Giarelli parte da un assunto basilare: ad oggi, viviamo in un periodo di grande sofferenza. La distinzione con le atrocità relative alle enormi tragedie del secolo scorso arriva immediatamente a specificare come l’orientamento del discorso sia rivolto prevalentemente vero un malessere sociale interiore diffuso e molto fitto, sostanzialmente annidato in situazioni di ricezione percettiva quali, ad esempio, un programma televisivo, un film, un telegiornale o un qualunque altro impulso comunque proveniente dall’imperterrita macchina da guerra ideologica rappresentata dai mass media. A fare da parallelo reale, ecco arrivare tutta la schiera di complesse problematiche sociali: quaranta-cinquantenni letteralmente espulsi dal mercato del lavoro, nuove generazioni incapaci o impossibilitate a trovarne, disoccupazione a iosa, perdita di speranze esistenziali, sfruttamento produttivo generatore di inquietudine individuale e conseguentemente collettiva, immigrazione e relativo caos a livello politico e sociale, anziani sempre più abbandonati a se stessi da sistemi previdenziali inefficienti. Tutte situazioni principalmente umane che non si è più in grado di spiegare con chiarezza per cercarne la soluzione. Ne consegue una corposa perdita di considerazione nei confronti della tematica, a tal punto da considerarla oscena, indicibile, impresentabile, inaccettabile, letteralmente “pornografica”. Il risultato è una società estremamente salutista alla ricerca della bellezza e del benessere ad ogni costo, dove fallire in qualcosa – agli occhi della massa – vuol dire essere esclusi da un corpo alla ricerca della perfezione che vede in un sorriso a denti smaglianti la rigorosa condizione emotiva da mantenere per forza di cose, pena il non essere “in”, il diventare “out”.

Narrare la sofferenza per ascoltarne la voce, riconoscerne il volto e riuscire a dialogarci: ecco il punto della questione.
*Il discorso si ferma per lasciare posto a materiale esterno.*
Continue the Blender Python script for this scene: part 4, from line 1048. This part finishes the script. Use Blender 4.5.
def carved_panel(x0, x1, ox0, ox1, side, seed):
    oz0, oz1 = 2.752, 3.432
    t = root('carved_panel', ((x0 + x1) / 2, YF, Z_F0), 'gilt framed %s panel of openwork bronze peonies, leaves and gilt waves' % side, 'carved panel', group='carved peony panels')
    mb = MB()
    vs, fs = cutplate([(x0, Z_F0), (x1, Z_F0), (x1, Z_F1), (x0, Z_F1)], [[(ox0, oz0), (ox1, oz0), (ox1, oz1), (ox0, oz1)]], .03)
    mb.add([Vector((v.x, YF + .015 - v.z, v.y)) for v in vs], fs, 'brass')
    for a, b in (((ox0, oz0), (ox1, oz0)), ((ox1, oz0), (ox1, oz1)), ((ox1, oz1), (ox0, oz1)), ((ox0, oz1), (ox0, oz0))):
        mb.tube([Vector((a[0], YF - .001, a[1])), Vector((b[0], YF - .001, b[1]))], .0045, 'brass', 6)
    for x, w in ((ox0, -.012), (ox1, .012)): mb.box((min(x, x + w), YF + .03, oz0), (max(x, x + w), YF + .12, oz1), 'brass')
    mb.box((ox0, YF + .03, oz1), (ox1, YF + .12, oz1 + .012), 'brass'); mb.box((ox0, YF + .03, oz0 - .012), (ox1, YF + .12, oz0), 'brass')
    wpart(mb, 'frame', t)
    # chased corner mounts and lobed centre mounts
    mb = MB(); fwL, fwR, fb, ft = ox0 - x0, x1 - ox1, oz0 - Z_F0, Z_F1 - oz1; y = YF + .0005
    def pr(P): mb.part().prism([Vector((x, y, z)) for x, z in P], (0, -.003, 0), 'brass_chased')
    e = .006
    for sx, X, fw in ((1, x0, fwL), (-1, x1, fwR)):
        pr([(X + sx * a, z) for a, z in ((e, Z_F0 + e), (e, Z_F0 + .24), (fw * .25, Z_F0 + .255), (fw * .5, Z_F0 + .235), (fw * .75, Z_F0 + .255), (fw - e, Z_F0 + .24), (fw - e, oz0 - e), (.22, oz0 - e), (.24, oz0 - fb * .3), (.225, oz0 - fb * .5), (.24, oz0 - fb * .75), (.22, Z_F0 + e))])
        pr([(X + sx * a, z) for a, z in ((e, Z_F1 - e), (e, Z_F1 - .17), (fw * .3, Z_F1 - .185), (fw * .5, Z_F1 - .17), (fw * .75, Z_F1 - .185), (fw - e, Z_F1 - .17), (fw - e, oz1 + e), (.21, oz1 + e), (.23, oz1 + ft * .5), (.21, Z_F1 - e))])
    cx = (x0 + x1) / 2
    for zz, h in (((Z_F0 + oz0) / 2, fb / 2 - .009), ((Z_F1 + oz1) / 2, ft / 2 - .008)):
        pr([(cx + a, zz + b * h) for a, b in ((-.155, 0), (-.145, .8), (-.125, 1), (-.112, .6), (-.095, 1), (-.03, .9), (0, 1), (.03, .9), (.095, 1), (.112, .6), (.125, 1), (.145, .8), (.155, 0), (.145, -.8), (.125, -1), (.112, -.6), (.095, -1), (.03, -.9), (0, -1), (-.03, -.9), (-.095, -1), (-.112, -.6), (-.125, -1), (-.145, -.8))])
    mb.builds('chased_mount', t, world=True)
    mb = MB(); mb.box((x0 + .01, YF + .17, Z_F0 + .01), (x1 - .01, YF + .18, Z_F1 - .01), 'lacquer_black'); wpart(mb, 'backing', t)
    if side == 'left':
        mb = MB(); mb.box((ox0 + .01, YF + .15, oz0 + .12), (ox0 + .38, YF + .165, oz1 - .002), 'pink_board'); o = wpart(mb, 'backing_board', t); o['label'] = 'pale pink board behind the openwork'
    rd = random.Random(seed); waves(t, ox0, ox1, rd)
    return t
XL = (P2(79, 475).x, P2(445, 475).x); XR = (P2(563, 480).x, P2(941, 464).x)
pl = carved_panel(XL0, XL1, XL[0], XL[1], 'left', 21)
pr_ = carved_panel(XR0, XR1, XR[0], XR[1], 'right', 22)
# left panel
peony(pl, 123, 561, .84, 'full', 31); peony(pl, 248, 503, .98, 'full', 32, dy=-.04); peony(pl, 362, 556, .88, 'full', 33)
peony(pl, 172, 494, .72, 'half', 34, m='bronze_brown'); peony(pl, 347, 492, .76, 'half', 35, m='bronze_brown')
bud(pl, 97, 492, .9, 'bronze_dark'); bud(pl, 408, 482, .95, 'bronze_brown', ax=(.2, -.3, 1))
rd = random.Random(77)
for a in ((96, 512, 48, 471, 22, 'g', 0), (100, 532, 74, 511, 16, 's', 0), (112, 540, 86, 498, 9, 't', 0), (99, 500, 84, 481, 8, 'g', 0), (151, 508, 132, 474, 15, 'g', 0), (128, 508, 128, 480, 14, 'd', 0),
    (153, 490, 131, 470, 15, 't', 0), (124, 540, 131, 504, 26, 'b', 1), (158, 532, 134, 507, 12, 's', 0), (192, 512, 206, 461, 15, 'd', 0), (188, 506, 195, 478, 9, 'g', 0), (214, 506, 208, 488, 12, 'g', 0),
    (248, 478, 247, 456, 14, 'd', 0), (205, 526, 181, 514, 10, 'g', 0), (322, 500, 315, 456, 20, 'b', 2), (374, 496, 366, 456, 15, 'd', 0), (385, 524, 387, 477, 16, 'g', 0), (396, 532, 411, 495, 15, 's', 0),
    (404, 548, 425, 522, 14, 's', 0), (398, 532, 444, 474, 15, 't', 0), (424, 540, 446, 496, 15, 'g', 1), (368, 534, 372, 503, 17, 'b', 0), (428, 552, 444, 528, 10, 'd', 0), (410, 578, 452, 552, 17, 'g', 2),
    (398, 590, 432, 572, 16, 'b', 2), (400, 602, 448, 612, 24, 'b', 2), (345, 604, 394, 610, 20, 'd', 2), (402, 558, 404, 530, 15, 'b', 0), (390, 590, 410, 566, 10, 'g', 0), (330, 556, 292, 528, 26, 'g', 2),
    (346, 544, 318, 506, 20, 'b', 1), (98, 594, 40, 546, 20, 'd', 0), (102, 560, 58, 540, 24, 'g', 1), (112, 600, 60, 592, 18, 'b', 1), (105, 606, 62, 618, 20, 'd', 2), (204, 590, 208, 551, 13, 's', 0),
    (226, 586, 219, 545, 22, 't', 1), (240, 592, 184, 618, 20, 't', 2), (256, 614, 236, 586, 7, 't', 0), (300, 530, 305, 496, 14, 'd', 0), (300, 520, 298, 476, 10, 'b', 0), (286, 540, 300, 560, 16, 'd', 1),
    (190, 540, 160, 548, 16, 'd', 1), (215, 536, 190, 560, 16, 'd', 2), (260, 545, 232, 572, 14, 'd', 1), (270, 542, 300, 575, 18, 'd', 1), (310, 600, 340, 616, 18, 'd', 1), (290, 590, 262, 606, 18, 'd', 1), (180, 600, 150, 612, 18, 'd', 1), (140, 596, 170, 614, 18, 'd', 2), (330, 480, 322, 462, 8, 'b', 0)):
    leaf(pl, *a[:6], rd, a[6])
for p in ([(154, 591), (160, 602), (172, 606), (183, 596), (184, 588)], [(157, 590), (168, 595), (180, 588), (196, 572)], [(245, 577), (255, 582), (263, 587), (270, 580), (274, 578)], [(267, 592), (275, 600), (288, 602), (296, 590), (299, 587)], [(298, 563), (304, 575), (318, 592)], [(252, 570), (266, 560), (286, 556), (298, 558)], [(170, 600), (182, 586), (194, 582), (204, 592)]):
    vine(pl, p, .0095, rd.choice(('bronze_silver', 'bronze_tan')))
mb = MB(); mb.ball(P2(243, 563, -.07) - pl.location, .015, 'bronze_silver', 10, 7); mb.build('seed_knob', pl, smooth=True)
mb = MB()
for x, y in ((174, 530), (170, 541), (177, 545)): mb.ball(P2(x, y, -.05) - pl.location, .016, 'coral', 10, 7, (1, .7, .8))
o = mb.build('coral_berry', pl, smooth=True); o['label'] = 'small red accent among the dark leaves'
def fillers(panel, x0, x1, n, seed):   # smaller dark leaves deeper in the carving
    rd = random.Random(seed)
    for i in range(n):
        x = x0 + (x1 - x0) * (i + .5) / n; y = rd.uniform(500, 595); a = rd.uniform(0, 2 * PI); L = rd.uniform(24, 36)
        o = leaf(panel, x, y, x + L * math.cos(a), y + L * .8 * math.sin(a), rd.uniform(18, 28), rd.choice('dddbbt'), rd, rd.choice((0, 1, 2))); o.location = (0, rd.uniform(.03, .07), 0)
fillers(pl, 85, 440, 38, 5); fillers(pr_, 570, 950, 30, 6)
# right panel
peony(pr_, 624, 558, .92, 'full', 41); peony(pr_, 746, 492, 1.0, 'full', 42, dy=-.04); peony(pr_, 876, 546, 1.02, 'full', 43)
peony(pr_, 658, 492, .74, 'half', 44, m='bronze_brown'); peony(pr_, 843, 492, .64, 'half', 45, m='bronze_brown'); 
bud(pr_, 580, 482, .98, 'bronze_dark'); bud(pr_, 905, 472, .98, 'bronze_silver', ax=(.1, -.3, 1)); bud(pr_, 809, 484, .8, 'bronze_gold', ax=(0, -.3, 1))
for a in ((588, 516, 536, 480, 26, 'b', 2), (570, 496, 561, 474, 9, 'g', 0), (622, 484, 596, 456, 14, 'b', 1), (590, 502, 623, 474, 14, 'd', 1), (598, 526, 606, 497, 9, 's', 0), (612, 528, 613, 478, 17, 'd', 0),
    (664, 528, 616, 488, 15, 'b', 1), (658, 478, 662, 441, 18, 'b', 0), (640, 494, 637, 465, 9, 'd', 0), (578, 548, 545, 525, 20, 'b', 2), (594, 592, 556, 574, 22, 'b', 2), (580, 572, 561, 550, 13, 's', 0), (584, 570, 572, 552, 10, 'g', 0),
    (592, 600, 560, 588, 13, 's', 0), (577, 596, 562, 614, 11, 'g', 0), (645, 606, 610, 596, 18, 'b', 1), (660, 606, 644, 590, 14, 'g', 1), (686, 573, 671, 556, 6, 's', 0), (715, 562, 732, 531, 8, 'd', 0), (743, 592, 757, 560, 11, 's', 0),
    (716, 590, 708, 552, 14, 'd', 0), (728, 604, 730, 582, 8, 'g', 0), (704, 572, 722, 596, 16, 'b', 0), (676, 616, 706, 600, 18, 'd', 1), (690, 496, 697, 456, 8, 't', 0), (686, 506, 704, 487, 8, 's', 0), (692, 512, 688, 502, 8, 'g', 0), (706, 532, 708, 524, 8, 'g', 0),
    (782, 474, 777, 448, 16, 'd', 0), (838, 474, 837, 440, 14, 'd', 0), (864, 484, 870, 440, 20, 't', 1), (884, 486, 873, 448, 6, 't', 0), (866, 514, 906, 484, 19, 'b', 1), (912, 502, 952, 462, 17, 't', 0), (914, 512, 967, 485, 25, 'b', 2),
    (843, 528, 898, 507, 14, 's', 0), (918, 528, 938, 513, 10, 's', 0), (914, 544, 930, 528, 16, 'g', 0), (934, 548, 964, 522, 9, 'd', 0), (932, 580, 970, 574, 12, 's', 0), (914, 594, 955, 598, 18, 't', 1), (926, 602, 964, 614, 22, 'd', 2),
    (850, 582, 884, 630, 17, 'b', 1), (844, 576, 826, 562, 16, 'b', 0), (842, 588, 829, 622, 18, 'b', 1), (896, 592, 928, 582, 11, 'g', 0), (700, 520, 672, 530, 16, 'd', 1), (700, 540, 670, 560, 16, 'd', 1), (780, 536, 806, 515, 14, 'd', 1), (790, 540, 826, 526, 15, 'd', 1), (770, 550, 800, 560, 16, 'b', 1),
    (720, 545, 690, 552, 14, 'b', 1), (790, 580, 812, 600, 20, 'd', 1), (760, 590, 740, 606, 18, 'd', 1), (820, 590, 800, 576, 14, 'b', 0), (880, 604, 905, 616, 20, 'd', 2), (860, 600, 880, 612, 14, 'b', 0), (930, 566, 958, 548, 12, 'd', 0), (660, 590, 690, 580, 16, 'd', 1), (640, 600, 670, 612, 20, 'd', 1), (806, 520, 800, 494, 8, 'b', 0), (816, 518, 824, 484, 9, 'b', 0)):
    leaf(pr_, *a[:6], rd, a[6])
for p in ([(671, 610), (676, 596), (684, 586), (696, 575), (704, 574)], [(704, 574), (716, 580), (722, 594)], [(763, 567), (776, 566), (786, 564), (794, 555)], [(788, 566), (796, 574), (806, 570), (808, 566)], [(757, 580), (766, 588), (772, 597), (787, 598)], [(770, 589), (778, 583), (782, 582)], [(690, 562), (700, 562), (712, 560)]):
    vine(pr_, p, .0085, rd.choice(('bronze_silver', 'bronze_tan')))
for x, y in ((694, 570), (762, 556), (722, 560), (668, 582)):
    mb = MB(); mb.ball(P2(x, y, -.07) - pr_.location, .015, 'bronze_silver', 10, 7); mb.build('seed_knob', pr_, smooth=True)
In Sofferenza e condizione umana, sostanzialmente, Giarelli vuole restituire all’individuo una via di uscita dall’afasia della contemporaneità occidentale percorrendo la strada maestra aperta da eminenze come Marx, Durkheim e Weber e ravvivata da nomi del calibro di Hans Jonas, Irving K.Zola e Margaret Archer per arrivare a delineare i contorni di concetti come alienazione, anomia, razionalizzazione, limite e vulnerabilità. Emerge, dunque, una “dimensione del negativo” importantissima da analizzare qualora si desideri sondare il concetto di “male” a livello specificamente etico e morale.

Vivere senza sofferenza, stando a quanto afferma Giarelli, è stata la grande illusione della società occidentale contemporanea. Paga dazio anche l’inarrestabile progresso tecnologico in merito all’impatto sulle consapevolezze umane di tempo, natura e spazio. L’obiettivo è quello di ritrovare i propri limiti per farne il perno saldo di una rinnovata autoregolamentazione esistenziale.